▶ [Given problem]
Copy out every line exactly, passing over the pictures.

######

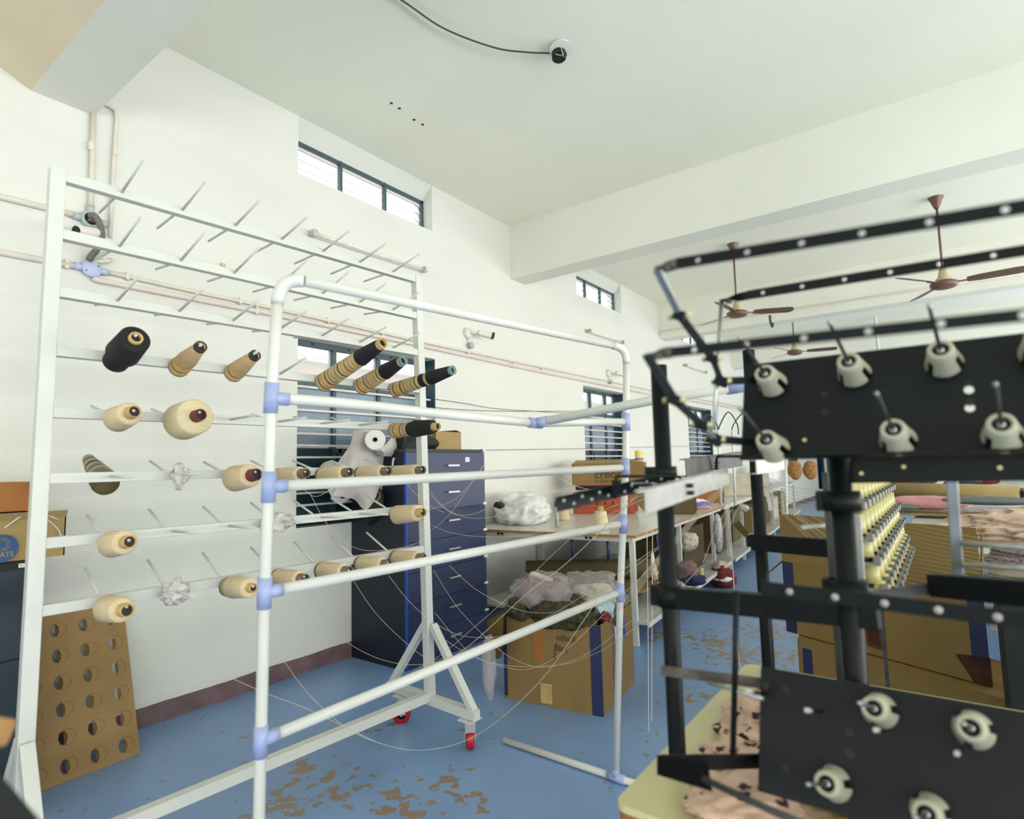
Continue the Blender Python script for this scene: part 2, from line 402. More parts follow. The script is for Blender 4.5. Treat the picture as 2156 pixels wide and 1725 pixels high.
def text_obj(name, body, size, p, U, W, m, parent, ext=0.0008, bold=0.0, shear=0.0, align='LEFT', sx=1.0):
    c = bpy.data.curves.new(name, 'FONT'); c.body = body; c.size = size; c.extrude = ext; c.offset = bold; c.shear = shear; c.align_x = align; c.resolution_u = 3
    t = bpy.data.objects.new(name, c); C.objects.link(t)
    dg = bpy.context.evaluated_depsgraph_get(); me = bpy.data.meshes.new_from_object(t.evaluated_get(dg)); bpy.data.objects.remove(t)
    U = V(U).normalized(); W = (V(W) - U * V(W).dot(U)).normalized(); Nn = U.cross(W)
    Mx = Matrix((U * sx, W, Nn)).transposed().to_4x4(); Mx.translation = V(p)
    me.transform(Matrix.Translation(-org(parent)) @ Mx); me.materials.clear(); me.materials.append(MT[m])
    o = bpy.data.objects.new(name, me); C.objects.link(o); o.parent = parent; return o
WY = 3.97; CZ = 4.33; X0 = -4.0; X1 = 26.0; Y0 = -7.0
# ================================================================== THE ROOM
b = B(); b.bb(X0, X1, Y0, WY + .25, -0.1, 0); struct('floor', b, 'floor')
b = B(); b.bb(X0, X1, Y0, WY + .25, CZ, CZ + 0.15); ceiling = struct('ceiling', b, 'ceiling')
for (x, y) in ((824, 217), (841, 228), (872, 252), (890, 262)):
    b = B(); b.disc(pZ(x, y, CZ) - V((0, 0, .003)), (0, 0, 1), .012, .004, 10, 'hole'); obj('anchor_hole', b, None, ceiling)
TH = 0.25
wins = [(2.64, 4.16, 1.07, 2.56), (7.1, 8.42, 1.07, 2.58), (11.2, 12.62, 1.07, 2.58), (15.6, 17.0, 1.07, 2.58), (20.0, 21.4, 1.07, 2.58)]
trs = [(2.625, 4.145), (7.02, 8.43), (11.0, 12.45), (15.4, 16.85), (19.8, 21.2)]
b = B()
xs = X0
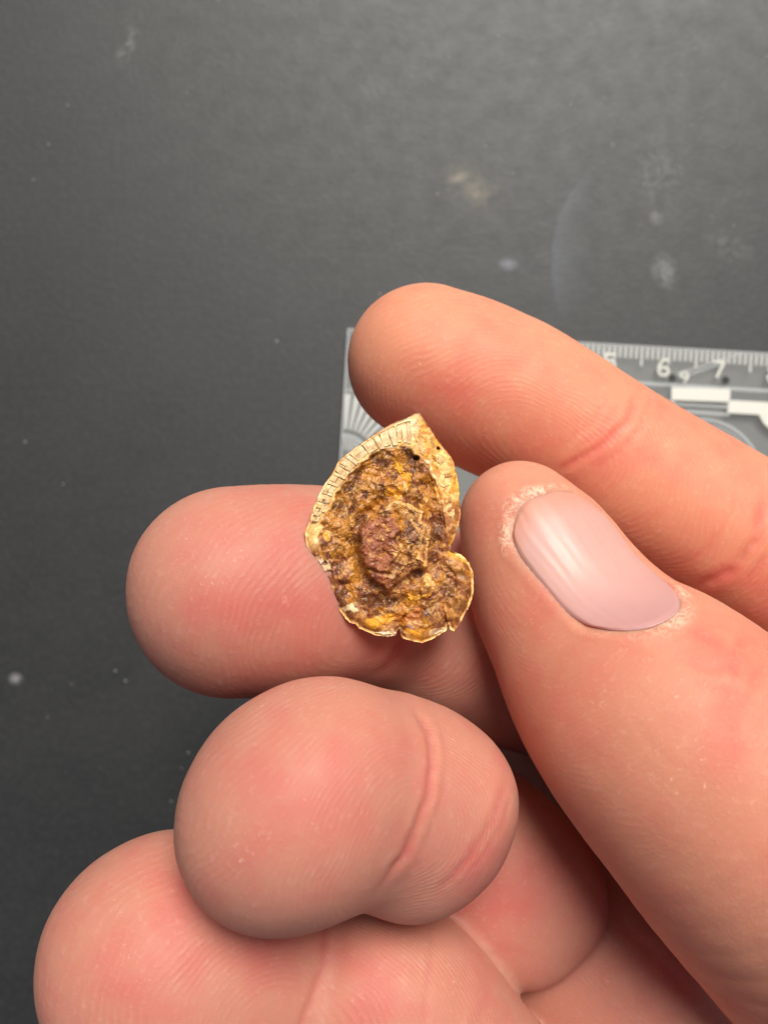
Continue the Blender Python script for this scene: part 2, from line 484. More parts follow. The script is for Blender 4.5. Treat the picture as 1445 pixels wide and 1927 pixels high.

######

▶ [Task solution]
Continue the Blender Python script for this scene: part 2, from line 402. More parts follow. The script is for Blender 4.5. Treat the picture as 2156 pixels wide and 1725 pixels high.
def text_obj(name, body, size, p, U, W, m, parent, ext=0.0008, bold=0.0, shear=0.0, align='LEFT', sx=1.0):
    c = bpy.data.curves.new(name, 'FONT'); c.body = body; c.size = size; c.extrude = ext; c.offset = bold; c.shear = shear; c.align_x = align; c.resolution_u = 3
    t = bpy.data.objects.new(name, c); C.objects.link(t)
    dg = bpy.context.evaluated_depsgraph_get(); me = bpy.data.meshes.new_from_object(t.evaluated_get(dg)); bpy.data.objects.remove(t)
    U = V(U).normalized(); W = (V(W) - U * V(W).dot(U)).normalized(); Nn = U.cross(W)
    Mx = Matrix((U * sx, W, Nn)).transposed().to_4x4(); Mx.translation = V(p)
    me.transform(Matrix.Translation(-org(parent)) @ Mx); me.materials.clear(); me.materials.append(MT[m])
    o = bpy.data.objects.new(name, me); C.objects.link(o); o.parent = parent; return o
WY = 3.97; CZ = 4.33; X0 = -4.0; X1 = 26.0; Y0 = -7.0
# ================================================================== THE ROOM
b = B(); b.bb(X0, X1, Y0, WY + .25, -0.1, 0); struct('floor', b, 'floor')
b = B(); b.bb(X0, X1, Y0, WY + .25, CZ, CZ + 0.15); ceiling = struct('ceiling', b, 'ceiling')
for (x, y) in ((824, 217), (841, 228), (872, 252), (890, 262)):
    b = B(); b.disc(pZ(x, y, CZ) - V((0, 0, .003)), (0, 0, 1), .012, .004, 10, 'hole'); obj('anchor_hole', b, None, ceiling)
TH = 0.25
wins = [(2.64, 4.16, 1.07, 2.56), (7.1, 8.42, 1.07, 2.58), (11.2, 12.62, 1.07, 2.58), (15.6, 17.0, 1.07, 2.58), (20.0, 21.4, 1.07, 2.58)]
trs = [(2.625, 4.145), (7.02, 8.43), (11.0, 12.45), (15.4, 16.85), (19.8, 21.2)]
b = B()
xs = X0
Continue the Blender Python script for this scene: part 2, from line 484. More parts follow. The script is for Blender 4.5. Treat the picture as 1445 pixels wide and 1927 pixels high.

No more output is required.